G. Subsequent License Renewal Developments
The NRC has issued renewed licenses authorizing ninety-four reactors to operate for up to sixty years, and, in 2018, plant operators began to apply for subsequent license renewal (SLR) to allow operation for up to eighty years. NRC previously prepared a GEIS for license renewal based on experience gained from reactor operations.

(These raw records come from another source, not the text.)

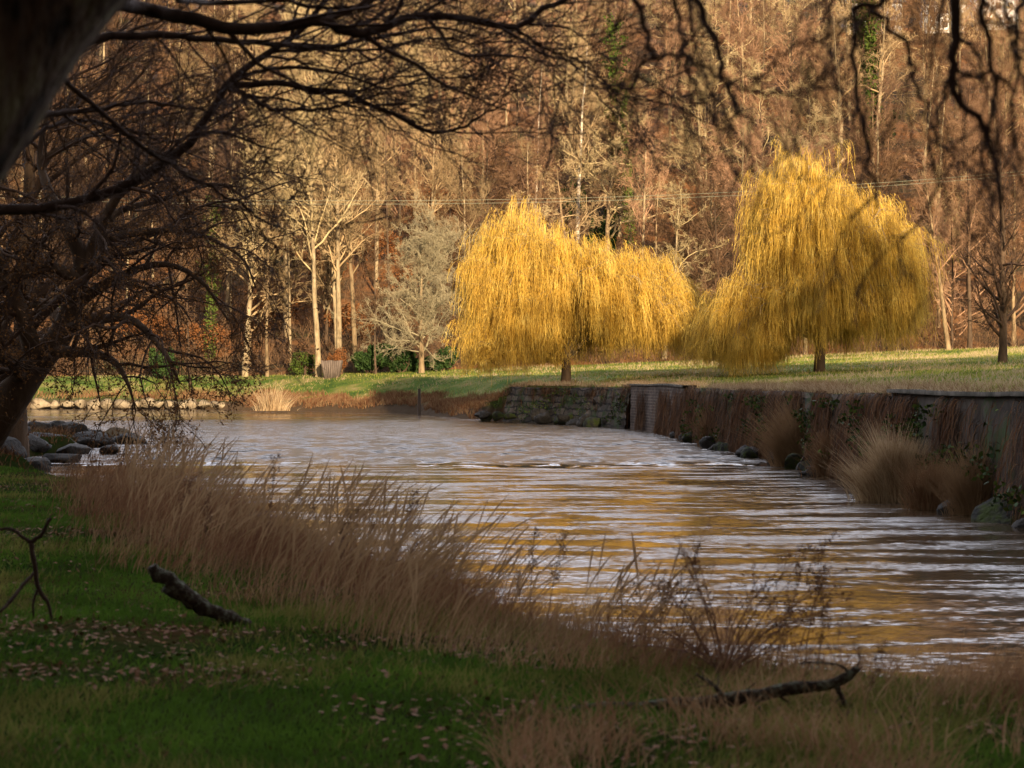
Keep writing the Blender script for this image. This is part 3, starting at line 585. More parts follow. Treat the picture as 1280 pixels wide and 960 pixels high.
x, y, z = P3(524,0,150)[0], 150.0, 0.2; o = root('mooring_post', 'weathered upright post standing at the far bank edge', 'post', (x, y, z))
obj('post', mesh('post', *tubes(np.array([[(0,0,-.8),(0,0,.6),(.01,0,1.75)]]), np.array([[.13,.12,.11]]), 8), 'oldwood'), o)
def house(px, Y, w, h, label, rz=0.):
    x = (px-640)/F*Y; z = gz(x, Y)-1.0; o = root('white_house', label, 'house', (x, Y, z), rz)
    d = 7; V = np.array([(-w/2,-d/2,0),(w/2,-d/2,0),(w/2,d/2,0),(-w/2,d/2,0),(-w/2,-d/2,h),(w/2,-d/2,h),(w/2,d/2,h),(-w/2,d/2,h),(-w/2,0,h+2.4),(w/2,0,h+2.4)]); 
    obj('wall', mesh('wall', V, np.array([[0,1,5],[0,5,4],[1,2,6],[1,6,5],[2,3,7],[2,7,6],[3,0,4],[3,4,7],[4,8,7],[5,6,9]]), 'white'), o)
    t = .18; e = .5; RV = np.array([(-w/2-e,-d/2-e,h-.3),(w/2+e,-d/2-e,h-.3),(w/2+e,0,h+2.5),(-w/2-e,0,h+2.5),(-w/2-e,d/2+e,h-.3),(w/2+e,d/2+e,h-.3)]); RV = np.vstack([RV, RV+[0,0,t]])
    rf = obj('roof', mesh('roof', RV, np.array([[0,1,2,3],[3,2,5,4],[6,9,8,7],[9,10,11,8],[0,6,7,1],[4,5,11,10],[0,3,9,6],[3,4,10,9],[1,7,8,2],[2,8,11,5]]), 'slate'), o)
    obj('chimney', mesh('chimney', *boxes([((w*.32,0,h+3.0),(.8,.7,1.8))]), 'white'), rf)
    for u in (-.3, 0, .3):
        for zz in (h*.3, h*.75):
            wn = obj('window', mesh('window', *boxes([((u*w,-d/2-.01,zz),(1.1,.08,1.25))]), 'white'), o); obj('pane', mesh('pane', *boxes([((u*w,-d/2-.055,zz),(.9,.03,1.05))]), 'glass'), wn)
house(1088, 338, 9, 5.6, 'white house glimpsed through the trees above the ivy clad pair', .1)
house(1178, 342, 7, 5.2, 'white house glimpsed between hanging twigs, middle one at the hilltop', -.1)
house(1240, 345, 7, 5.6, 'white house nearest the right edge high on the hill', .05)

# ------------------------------------------------------------------ grasses
def blades(xy, zf, h, w, lean, r, n=4, mats=None, jitter=.35, zoff=-.02, curve=1.6, prof=None):
    c = len(xy); z = zf(xy[:, 0], xy[:, 1])+zoff; u = np.linspace(0,1,n)
    hh = h*r.uniform(.55,1.2,c); L = np.asarray(lean)+r.normal(size=(c,2))*jitter+np.stack([fb(xy[:, 0], xy[:, 1], .7, 55)-.5, fb(xy[:, 0], xy[:, 1], .7, 56)-.5], 1)*1.1
    P = np.zeros((c,n,3)); P[:, :, 0] = xy[:, 0:1]+L[:, 0:1]*hh[:, None]*u**curve; P[:, :, 1] = xy[:, 1:2]+L[:, 1:2]*hh[:, None]*u**curve; P[:, :, 2] = z[:, None]+hh[:, None]*u*(1-.28*np.clip(np.linalg.norm(L, axis=1),0,1.5)[:, None]*u)
    a = r.uniform(-.9,.9,c); sd = np.stack([np.cos(a), np.sin(a), a*0], 1)
    return ribbons(P, w*(np.linspace(1,.18,n) if prof is None else np.array(prof))[None]*r.uniform(.7,1.3,(c,1)), sd)
def stuff(name, parts, mats, label):
    V, Q = join(parts); mi = np.concatenate([np.full(len(q[1]), k % len(mats)) for k, q in enumerate(parts)])
    return obj(name, mesh(name, V, Q, mats, mi=mi), kind='stuff', label=label, category=label.split()[-1] if False else 'grass')
def scatter(n, y0, y1, r, power=2.0, mx=1.12):
    y = (y0**(1/power)+(y1**(1/power)-y0**(1/power))*r.uniform(0,1,n))**power; x = r.uniform(-1,1,n)*.257*mx*y+r.normal(size=n)*.05
    return np.stack([x, y], 1)
r = R_(321)
# lawn on the near bank
p = scatter(330000, 6.8, 48, r, 1.6); d = sdist(p[:, 0], p[:, 1], BANK, BKP); den = fb(p[:, 0], p[:, 1], 1.6, 60)
keep = (d > -.1) & (den+r.normal(size=len(p))*.10 > .44); p = p[keep]; d = d[keep]; k = len(p)
g = fb(p[:, 0], p[:, 1], 1.5, 66)+r.normal(size=k)*.07
A, B_ = p[g < .6], p[g >= .6]
stuff('lawn_grass', [blades(A, nz, .075+.0*A[:, 0], .0075+.00022*A[:, 1:2]*1.5, (.15,0), r, 3, jitter=.5), blades(B_, nz, .10, .007+.0003*B_[:, 1:2], (.2,0), r, 3, jitter=.5)], ['grass','grass_b'], 'short dark green grass covering the near river bank')
# leaf litter on the lawn
p = scatter(26000, 6.8, 34, r, 1.6); d = sdist(p[:, 0], p[:, 1], BANK, BKP); q = fb(p[:, 0], p[:, 1], 1.6, 60); p = p[(d > 0) & (q+r.normal(size=len(p))*.10 < .46)]
V, Q = leaves(np.stack([p[:, 0], p[:, 1], nz(p[:, 0], p[:, 1])+.03], 1), .046, r, flat=.3); obj('fallen_leaves', mesh('fallen_leaves', V, Q, ['leaf','stem'], mi=r.integers(0,2,len(Q))), kind='stuff', label='brown fallen leaves scattered over the near grass', category='leaves')
p = scatter(60000, 6.8, 30, r, 1.5); d = sdist(p[:, 0], p[:, 1], BANK, BKP); q = fb(p[:, 0], p[:, 1], .9, 61)+.5*fb(p[:, 0], p[:, 1], 1.6, 60); p = p[(d > .1) & ((q > .95) | (q < .58)) & (r.uniform(size=len(p)) < .7)]
stuff('dead_grass', [blades(p[::2], nz, .09, .006+.00025*p[::2, 1:2], (.2,0), r, 3, jitter=.9), blades(p[1::2], nz, .07, .006+.00025*p[1::2, 1:2], (.2,0), r, 3, jitter=1.0)], ['stem','drygrass_b'], 'short flattened brown dead grass in patches on the lawn')
# tall dead grass along the near bank
p = scatter(270000, 8, 40, r, 1.5); d = sdist(p[:, 0], p[:, 1], BANK, BKP); px = 640+p[:, 0]/p[:, 1]*F
wid = np.interp(p[:, 1], [8,12,14,17,22,27,33,37], [2.0,1.9,2.2,2.6,3.0,3.4,2.6,.7]); cl = fb(p[:, 0], p[:, 1], 1.1, 71)
keep = (px > 175-90*cl+r.normal(size=len(p))*35) & (d > -.45) & (d < wid*(.15+.75*cl+.55*r.uniform(0,1,len(p))**1.5)) & (cl+r.normal(size=len(p))*.1 > np.interp(p[:, 1], [8,13,15,36], [.50,.45,.36,.34])) ; p = p[keep]; cl = cl[keep]
p = p[r.uniform(size=len(p)) < np.interp(p[:, 1], [8,13,16,40], [.22,.4,.8,1])]
sn = fb(p[:, 0], p[:, 1], 1.4, 77)+r.normal(size=len(p))*.10; sel = np.where(sn < .42, 1, np.where(sn < .60, 0, 2)); sel[r.uniform(size=len(p)) < .2] = 3; hgt = np.interp(p[:, 1], [8,13,18,28,36], [.32,.34,.46,.62,.55])*(.35+1.25*fb(p[:, 0], p[:, 1], .9, 72))
parts = []
for s in range(4):
    q = sel == s; parts.append(blades(p[q], nz, hgt[q], .0036+.00013*p[q][:, 1:2], (.38,.0), r, 5, jitter=.40, curve=1.5))
stuff('tall_dry_grass', parts, ['drygrass','drygrass_b','drygrass_c','stem'], 'tall brown dead grass leaning right along the near bank')
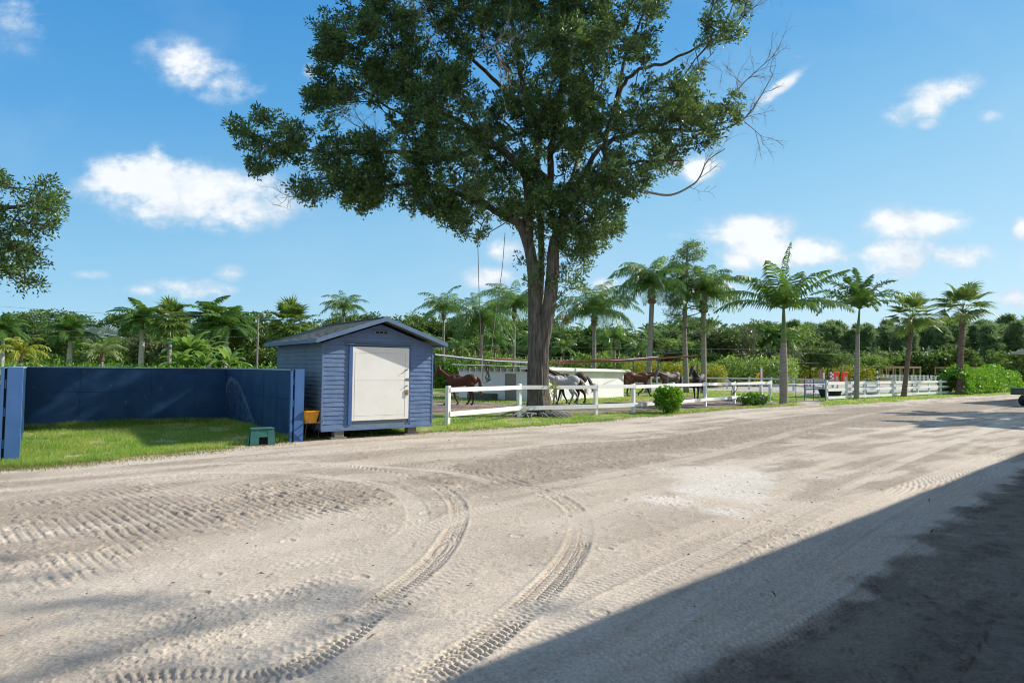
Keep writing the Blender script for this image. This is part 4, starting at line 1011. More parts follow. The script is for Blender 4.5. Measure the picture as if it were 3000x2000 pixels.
jump_tower(2025, 1100, 84, 'orange jump tower beyond the slim trunks behind the horse walker', w=.45, h=1.8); jump_tower(2066, 1095, 84, 'narrow orange jump tower showing behind the right feather palm trunk', w=.25, h=1.7)
jump_tower(1910, 1095, 84, 'small orange jump tower beyond the left feather palm trunk', w=.25, h=1.5)
def standard(px_, Y, h, m1, m2, label, n=7):
    X_ = (px_-1500)/F*Y; r = root('jump_standard', label, 'jump', (X_, Y, 0))
    for k in range(n):
        if k % 2 == 0: 
            g = Geo(); g.cbox((-.1, -.1, h*k/n), (.1, .1, h*(k+1)/n-.002), .01); part('band', g, m1, r)
        else:
            g = Geo(); g.cbox((-.1, -.1, h*k/n), (.1, .1, h*(k+1)/n-.002), .01); part('band', g, m2, r)
    g = Geo(); g.cbox((-.35, -.06, -.02), (.35, .06, .1), .01); g.cbox((-.06, -.4, -.02), (.06, .4, .098), .01); part('foot', g, m2, r)
M_PINK = mk('faded_pink', (.5, .12, .22), rough=.6)
standard(2403, 88, 1.95, M_PINK, M_PINK, 'faded pink jump post standing by itself on the field'); standard(2413, 92, 1.7, M_WHITE, M_WHITE, 'white jump post just right of the pink one')
standard(2434, 92, 1.8, M_WHITE, M_PINK, 'pink and white banded jump post left of the orange towers'); standard(2439.5, 94, 1.8, M_PINK, M_WHITE, 'second banded jump post touching the first')
standard(1944, 86, 1.1, M_ORANGE, M_REDP, 'short red post beyond the dark horse group')
standard(2102, 70, 1.75, M_WHITE, M_WHITE, 'white post with a rope stay at the arena edge')
g = Geo(); a = A(2102, 70); b = A(2140, 70); g.tube([(a[0], a[1], 1.7), (b[0], b[1], .55)], .035, 5); single('jump_pole', g, M_WHITE, 'white pole leaning down from the lone white post', 'pole')
Xj = (2228-1500)/F*74
r = root('jump_wing', 'yellow ladder-shaped jump wing with a red and white post', 'jump', (Xj, 74, 0))
g = Geo()
g.tube([(-1.1, 0, 0), (-.15, 0, 1.65)], .08, 4); g.tube([(-.5, 0, 0), (-.1, 0, 1.65)], .06, 4)
for k in range(4): z = .25+.38*k; g.tube([(-1.1+.58*z, 0, z), (-.45+.2*z, 0, z)], .06, 4)
part('ladder_frame', g, M_YELP, r)
g = Geo(); g.cbox((0, -.1, 0), (.2, .1, 2.2), .02); part('post', g, M_WHITE, r)
g = Geo(); g.cbox((.21, -.09, .1), (.34, .09, 1.9), .02); part('red_side', g, M_REDP, r)
# red chest jumping block seen through the gate
p_ = G3(2409, 1137); r = root('jump_block', 'red and white painted jump block on the arena sand behind the gate', 'jump', (p_[0], p_[1]+3, 0)); g = Geo(); g.cbox((-.6, -.2, 0), (.6, .2, .95), .02); part('block', g, M_PINK, r); g = Geo()
for k in (-.3, .1): g.cbox((k, -.215, .12), (k+.18, -.202, .85), .003)
part('stripe', g, M_WHITE, r)
# flag post
standard(2570, 100, 2.1, M_WHITE, M_STEEL, 'thin pale marker post in front of the pergolas', n=5)

# ------------------------------------------------ timber pergolas far away
def pergola(x0p, x1p, Y, label, z=2.75):
    x0, x1 = (x0p-1500)/F*Y, (x1p-1500)/F*Y
    r = root('pergola', label, 'pergola', (x0, Y, 0)); g = Geo(); g.cbox((0, -.1, z), (x1-x0, .1, z+.28), .01); g.cbox((0, 3.9, z), (x1-x0, 4.1, z+.28), .01); part('beam', g, M_WOODRAW, r)
    g = Geo(); k = 0
    while k < x1-x0: g.cbox((k, -.4, z+.281), (k+.12, 4.4, z+.42), .004); k += .7
    part('rafter', g, M_WOODRAW, r)
    n = 6
    for i in range(n+1):
        for yy in (0, 4): g = Geo(); xx = (x1-x0-.3)*i/n+.05; g.cbox((xx, yy-.11, -.02), (xx+.2, yy+.11, z-.002), .01); part('post', g, M_WOODRAW, r)
    return r
pergola(2575, 2698, 132, 'raw timber pergola frame over the pens, left of the two far ones'); pergola(2775, 2942, 132, 'raw timber pergola frame over the pens, behind the hedge on the right')
g = Geo(); g.cbox((-2.3, -1, 0), (0, 1, .9), .05); g.cbox((.3, -1, 0), (2, .8, .3), .05); p_ = A(2604, 120)
single('timber_pile', g, M_WOODRAW, 'low stack of pale sawn timber below the left pergola', 'timber', (p_[0], 120, 0))

# ------------------------------------------------ parked car far away
def car(loc, ang, label, paint, s=1.0):
    r = root('parked_car', label, 'car', loc, ang)
    prof = [(-2.2, .35), (-2.25, .75), (-2.1, 1.0), (-1.75, 1.45), (-1.0, 1.62), (.2, 1.6), (.95, 1.1), (1.9, .95), (2.25, .7), (2.25, .35)]
    g = Geo(); n = len(prof); v = []
    for yy, k in ((-.86, 1), (-.80, 1), (.80, 1), (.86, 1)):
        for (a, b) in prof:
            tuck = (b-.95)*.28 if b > .95 else 0
            v.append((a, (abs(yy)-max(0, tuck))*np.sign(yy), b))
    g.add(v, [(s_*n+i, s_*n+(i+1) % n, (s_+1)*n+(i+1) % n, (s_+1)*n+i) for s_ in range(3) for i in range(n)]); g.f.append(np.array([list(range(n-1, -1, -1)), list(range(3*n, 4*n))])); part('body', g, paint, r)
    g = Geo()
    for sg in (-1, 1):
        y1, y2 = .835*sg, .70*sg
        for (a0, a1, b0, b1) in [(-1.75, -.75, -1.5, -.75), (-.68, .25, -.68, .12), (.32, .85, .2, .3)]: g.add([(a0, y1, 1.05), (a1, y1, 1.05), (b1, y2, 1.5), (b0, y2, 1.5)], [(0, 1, 2, 3)])
    part('side_window', g, mk('car_glass', (.02, .025, .03), rough=.08), r)
    for wx_ in (-1.4, 1.4):
        for sg in (-1, 1):
            w2 = Geo(); w2.merged(ring_wheel(.34, .22), T((wx_, .78*sg, .34))); w_o = part('wheel', w2, M_TYRE, r); g = Geo(); g.tube([(wx_, .70*sg, .34), (wx_, .88*sg, .34)], .21, 14); part('rim', g, M_STEEL, w_o)
    return r
p_ = A(2534, 135); car((p_[0], 135, 0), math.radians(8), 'silver green estate car parked beyond the field', mk('silver_green_paint', (.35, .42, .40), rough=.3, metal=.5))
p_ = A(2556, 139); car((p_[0], 139, 0), math.radians(172), 'white car parked nose to tail behind the silver green estate', mk('white_car_paint', (.75, .76, .78), rough=.3))

# ------------------------------------------------ utility vehicle at the right edge
uv = root('utility_vehicle', 'green utility vehicle with a dump bed and yellow rims at the right edge', 'utility vehicle', (29.65, 34.6, 0), math.radians(8))
M_UGREEN = mk('dark_green_paint', (.035, .07, .05), (.05, .10, .07), scale=4, rough=.6, c3=(.14, .14, .11), c3amt=.5)
g = Geo(); g.cbox((-1.95, -.72, .62), (-.35, .72, .66), .01); g.cbox((-1.95, -.72, .661), (-.35, -.66, 1.0), .01); g.cbox((-1.95, .66, .661), (-.35, .72, 1.0), .01); g.cbox((-1.95, -.659, .661), (-1.89, .659, 1.0), .01); g.cbox((-.41, -.659, .661), (-.35, .659, 1.05), .01)
bed = part('dump_bed', g, M_UGREEN, uv)
g = Geo(); g.cbox((-2.0, -.75, .98), (-.33, -.70, 1.04), .01); g.cbox((-2.0, -.699, .98), (-1.95, .75, 1.035), .01); part('bed_rim', g, mk('worn_rim', (.3, .32, .27), rough=.7), bed)
g = Geo(); g.cbox((-1.7, -.4, .32), (1.2, .4, .60), .03); part('chassis', g, M_BLACKMETAL, uv)
g = Geo(); g.cbox((-.3, -.65, .55), (.35, .65, .85), .04); g.cbox((-.3, -.65, .851), (-.18, .65, 1.25), .04); part('seat', g, mk('yellow_vinyl', (.5, .36, .05), rough=.5), uv)
g = Geo(); g.add([(.6, -.66, .45), (1.45, -.55, .4), (1.45, .55, .4), (.6, .66, .45), (.6, -.62, 1.0), (1.3, -.5, .8), (1.3, .5, .8), (.6, .62, 1.0)], [(0, 3, 2, 1), (4, 5, 6, 7), (0, 1, 5, 4), (1, 2, 6, 5), (2, 3, 7, 6), (3, 0, 4, 7)]); part('hood', g, M_UGREEN, uv)
for a_ in (-1.2, .95):
    for sg in (-1, 1):
        w2 = Geo(); w2.merged(ring_wheel(.29, .26, n=30), T((a_, .60*sg, .29))); w_o = part('wheel', w2, M_TYRE, uv); g = Geo(); g.tube([(a_, .47*sg, .29), (a_, .735*sg, .29)], .16, 16); rim = part('rim', g, mk('yellow_rim', (.5, .38, .12), rough=.5), w_o)
# ------------------------------------------------ barns (one beside the camera, one further along the road; both outside the picture)
M_BARN = mk('barn_paint', (.55, .53, .48), (.62, .6, .55), scale=2, rough=.8); M_TIN = mk('tin_roof', (.4, .42, .43), (.5, .52, .53), scale=3, rough=.4, metal=.6)
def barn(label, c, ang, L, D, H_, oh, post_every=4.0, walls=True, thick=.12):
    """c = roof's front-left corner on the ground plane, x along the eave, y away from the road"""
    r = root('barn', label, 'barn', (c[0], c[1], 0), ang); g = Geo()
    rise = D*.16
    v = [(0, 0, H_), (L, 0, H_), (L, -D/2, H_+rise), (0, -D/2, H_+rise), (0, -D, H_), (L, -D, H_)]; v2 = [(a, b, c_-thick) for a, b, c_ in v]
    g.add(v+v2, [(0, 1, 2, 3), (3, 2, 5, 4), (6, 9, 8, 7), (9, 10, 11, 8), (0, 6, 7, 1), (4, 5, 11, 10), (0, 3, 9, 6), (3, 4, 10, 9), (1, 7, 8, 2), (2, 8, 11, 5)]); part('roof', g, M_TIN, r)
    x_ = .6 if walls else 3.2
    while x_ < L:
        for yy in ((-oh, -D+.5) if not walls else (-oh,)):
            g = Geo(); g.cbox((x_-.08, yy-.08, -.05), (x_+.08, yy+.08, H_-thick+rise*min(1, oh/(D/2))), .01); part('post', g, M_BARN, r)
        x_ += post_every
    if walls:
        g = Geo(); zt_ = H_-thick-.02; yb = -oh-1.2
        g.box((.5, -D+.4, -.05), (L-.5, -D+.55, zt_)); g.box((.5, -D+.551, -.05), (.65, yb, zt_)); g.box((L-.65, -D+.551, -.05), (L-.5, yb, zt_)); part('wall', g, M_BARN, r)
    return r
SE = np.array([-.30, 3.52]); SD = np.array([.745, .667]); HB_ = 5.25
E0 = SE + np.array([1.38, .43])*HB_
cL = E0 - SD*16 - np.array([.667, -.745])*.13
barn('tall open-fronted barn beside the camera that shades the near corner of the road', cL, math.atan2(SD[1], SD[0]), 33.0, 7.0, HB_, .5, post_every=11.0)
g = Geo()
c2 = np.array([30.85, 39.0]); RD = np.array([.79, .61])
barn('open shelter whose metal roof corner shows at the right edge', c2, math.atan2(RD[1], RD[0]), 18, 5.0, 3.08, .5, walls=False, thick=.06)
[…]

In February 2022, the Commission issued orders that have significant practical implications for licensees that have obtained, or are seeking to obtain, SLR. The Commission, by a 2–1 vote, reversed a 2020 ruling and held that the GEIS applies only to the initial license renewal (i.e., from forty to sixty years) and does not address SLR environmental impacts. Consequently, the Commission directed the NRC staff to review and update the GEIS so that it also specifically covers operations during SLR. Additionally, the Commission directed the NRC staff to modify two previously approved SLR applications to shorten the license terms to match the end dates of the previous licenses (i.e., initial renewed licenses) while the NRC staff completes its SLR National Environmental Policy Act (NEPA) analyses. The Commission also indicated that it will not issue any further SLRs until the NRC staff has completed an adequate NEPA review for each SLR application. Effectively, this decision means that current and near-term applicants have two options: (1) wait for the NRC to update the GEIS so it can be applied in their SLR proceeding, or (2) review the generic issues covered by the GEIS on a site-specific basis to assist the NRC in preparing an expanded site-specific impact statement. Although the NRC is targeting an accelerated twenty-four-month schedule to update the GEIS and related regulations, some applicants are electing to proceed with site-specific reviews.